Caso o diretor francês Robert Bresson tivesse dirigido uma comédia romântica colorida seria semelhante a Fallen Leaves, do finlandês Aki Kaurismäki (de O Porto e O Outro Lado da Esperança). Isto porque Aki caminha na direção oposta ao que é feito no gênero e evita a dramaticidade, o sentimentalismo e o envolvimento emocional, em troca de composições meticulosas e atuações desdramatizadas, que mal esboçam reação enquanto recitam os diálogos presentes no roteiro do diretor.
O início estabelece o cotidiano de Ansa (Alma Pöysti) e Holappa (Jussi Vatanen): ela é uma atendente de supermercado que furta (“furta”) itens fora de validade para levar para casa, e ele é um profissional da construção civil que bebe durante o emprego. Em um pub, trocam olhares que não evoluem. Depois, encontram-se e vão ao cinema, embora Holappa perca o número de telefone de Ansa. Enquanto isto, administram a situação financeira precária e a entrada e saída de empregos.
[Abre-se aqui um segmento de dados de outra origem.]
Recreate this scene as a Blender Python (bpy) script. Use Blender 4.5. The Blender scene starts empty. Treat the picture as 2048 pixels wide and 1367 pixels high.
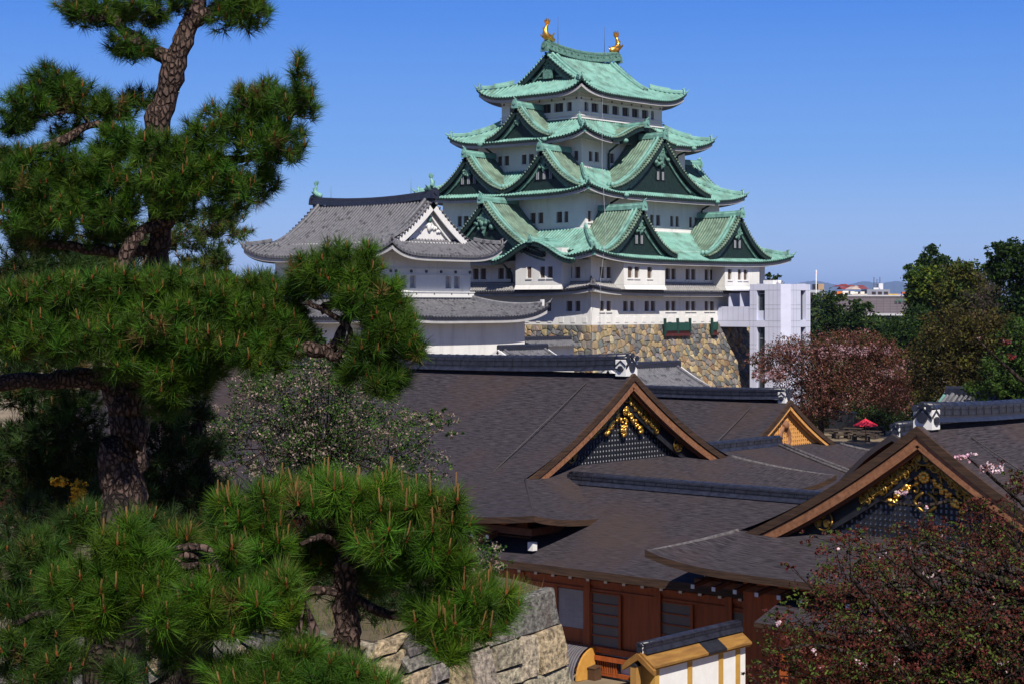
import bpy, math, random
import numpy as np
from mathutils import Vector

# ---------------------------------------------------------------- camera, sky, sun, exposure
SC = bpy.context.scene
COL = SC.collection
TH = math.radians(41.4)          # the camera looks this far west of north; x = east, y = north, camera eye at z = 0
F = 3560.0                       # focal length in photograph pixels (2048 wide)
YH = 610.0                       # row of the horizon
GZ = -13.0                       # ground
FX, FY = -math.sin(TH), math.cos(TH)
RX, RY = math.cos(TH), math.sin(TH)

cam = bpy.data.cameras.new('camera'); camo = bpy.data.objects.new('camera', cam); COL.objects.link(camo)
cam.sensor_width = 36.0; cam.lens = 36.0*F/2048
cam.shift_y = -(683.5-YH)/2048
cam.clip_start = 0.5; cam.clip_end = 60000
camo.location = (0, 0, 0); camo.rotation_euler = (math.radians(90), 0, TH)
SC.camera = camo

SUN_AZ, SUN_EL = math.radians(125), math.radians(47)
W = bpy.data.worlds.new("World"); SC.world = W; W.use_nodes = True
nt = W.node_tree; nt.nodes.clear()
sky = nt.nodes.new('ShaderNodeTexSky'); sky.sky_type = 'NISHITA'; sky.sun_disc = False
sky.sun_elevation = SUN_EL; sky.sun_rotation = SUN_AZ
sky.altitude = 0; sky.air_density = 1.0; sky.dust_density = 0.6; sky.ozone_density = 3.0
SKY_TINT = (1.0, 0.98, 1.25)
tn = nt.nodes.new('ShaderNodeMix'); tn.data_type = 'RGBA'; tn.blend_type = 'MULTIPLY'; tn.inputs[0].default_value = 1.0; tn.inputs[7].default_value = (*SKY_TINT, 1)
geo = nt.nodes.new('ShaderNodeNewGeometry'); sx = nt.nodes.new('ShaderNodeSeparateXYZ'); inv = nt.nodes.new('ShaderNodeMath'); inv.operation = 'ABSOLUTE'
rp = nt.nodes.new('ShaderNodeValToRGB'); cr = rp.color_ramp
STOPS = ((0.0, (4.7, 6.4, 9.4)), (0.025, (3.9, 5.8, 9.2)), (0.08, (1.75, 4.1, 8.9)), (0.165, (0.60, 2.5, 8.2)), (0.4, (0.38, 1.0, 3.5)), (1.0, (0.28, 0.62, 2.1)))
cr.elements[0].color = (*[x/10 for x in STOPS[0][1]], 1); cr.elements[1].color = (*[x/10 for x in STOPS[-1][1]], 1)
for p, c in STOPS[1:-1]:
    e = cr.elements.new(p); e.color = (*[x/10 for x in c], 1)
up = nt.nodes.new('ShaderNodeMix'); up.data_type = 'RGBA'; up.blend_type = 'MULTIPLY'; up.inputs[0].default_value = 1.0; up.inputs[7].default_value = (10, 10, 10, 1)
mx = nt.nodes.new('ShaderNodeMix'); mx.data_type = 'RGBA'; mx.inputs[0].default_value = 0.9
bg = nt.nodes.new('ShaderNodeBackground'); bg.inputs[1].default_value = 0.071
wo = nt.nodes.new('ShaderNodeOutputWorld'); L_ = nt.links.new
L_(sky.outputs[0], tn.inputs[6]); L_(geo.outputs['Incoming'], sx.inputs[0]); L_(sx.outputs[2], inv.inputs[0]); L_(inv.outputs[0], rp.inputs[0])
L_(rp.outputs[0], up.inputs[6]); L_(tn.outputs[2], mx.inputs[6]); L_(up.outputs[2], mx.inputs[7]); L_(mx.outputs[2], bg.inputs[0]); L_(bg.outputs[0], wo.inputs[0])

sl = bpy.data.lights.new('sun', 'SUN'); sl.energy = 5.0; sl.angle = math.radians(0.5); sl.color = (1.0, 0.93, 0.82)
so = bpy.data.objects.new('sun', sl); COL.objects.link(so)
so.rotation_euler = Vector((math.cos(SUN_EL)*math.sin(SUN_AZ), math.cos(SUN_EL)*math.cos(SUN_AZ), math.sin(SUN_EL))).to_track_quat('Z', 'Y').to_euler()
so.location = (40, -40, 60)

vs = SC.view_settings
vs.view_transform = 'Standard'; vs.look = 'None'; vs.exposure = 0.5; vs.gamma = 1.0; vs.use_curve_mapping = False
SC.cycles.max_bounces = 6; SC.cycles.transparent_max_bounces = 6
SC.cycles.use_denoising = True

# ---------------------------------------------------------------- measuring helpers
def ray(px, py): return (FX+RX*(px-1024)/F, FY+RY*(px-1024)/F, (YH-py)/F)
def at(px, py, d): r = ray(px, py); return np.array((r[0]*d, r[1]*d, r[2]*d))
def at_E(px, py, E): return at(px, py, E/ray(px, py)[0])
def at_N(px, py, N): return at(px, py, N/ray(px, py)[1])
def at_Z(px, py, Z): return at(px, py, Z/ray(px, py)[2])
def depth(p): return p[0]*FX+p[1]*FY

# ---------------------------------------------------------------- mesh helpers
ORG = {}
def org(o): return ORG.get(o.name, np.zeros(3)) if o else np.zeros(3)

def np_mesh(name, V, faces, mats, midx=None, parent=None, smooth=False, col=None, uv=None):
    """faces: list of (n,k) int arrays; one mesh object with world coordinates V."""
    V = np.asarray(V, dtype=np.float64) - org(parent)
    me = bpy.data.meshes.new(name)
    me.vertices.add(len(V)); me.vertices.foreach_set('co', V.astype(np.float32).ravel())
    loops = np.concatenate([f.ravel() for f in faces]) if faces else np.zeros(0, int)
    lens = np.concatenate([np.full(len(f), f.shape[1]) for f in faces]) if faces else np.zeros(0, int)
    starts = np.concatenate(([0], np.cumsum(lens)[:-1])) if len(lens) else np.zeros(0, int)
    me.loops.add(len(loops)); me.loops.foreach_set('vertex_index', loops.astype(np.int32))
    me.polygons.add(len(lens)); me.polygons.foreach_set('loop_start', starts.astype(np.int32))
    if midx is not None: me.polygons.foreach_set('material_index', np.asarray(midx, dtype=np.int32))
    if smooth is True: me.polygons.foreach_set('use_smooth', np.ones(len(lens), dtype=bool))
    elif smooth is not False: me.polygons.foreach_set('use_smooth', np.asarray(smooth, dtype=bool))
    else: me.polygons.foreach_set('use_smooth', np.zeros(len(lens), dtype=bool))
    if uv is not None:
        l = me.uv_layers.new(name='UVMap'); l.data.foreach_set('uv', np.asarray(uv, dtype=np.float32)[loops].ravel())
    if col is not None:
        ca = me.color_attributes.new('Col', 'FLOAT_COLOR', 'POINT')
        c4 = np.ones((len(V), 4), dtype=np.float32); c4[:, :3] = col; ca.data.foreach_set('color', c4.ravel())
    me.update(calc_edges=True); me.validate()
    for m in mats: me.materials.append(m)
    o = bpy.data.objects.new(name, me); COL.objects.link(o)
    if parent:
        o.parent = parent; ORG[o.name] = org(parent)
    return o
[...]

A desdramatização, que aparece ao público na forma de apatia ou zumbificação, é ilustrado no filme de Jim Jarmusch, Os Mortos não Morrem. O espectador pode até se questionar por que Ansa, Holappa e os demais personagens atuam inexpressivamente, e ignorar que isto é um traço estilístico do autor. A intenção é reprimir a relação emocional imediata, fruto de um sorriso largo, uma risada alta ou um choro copioso, para que, quando introduzir esta ou aquela emoção discreta, o espectador perceba que esta pôde tirar os personagens daquela inércia sentimental.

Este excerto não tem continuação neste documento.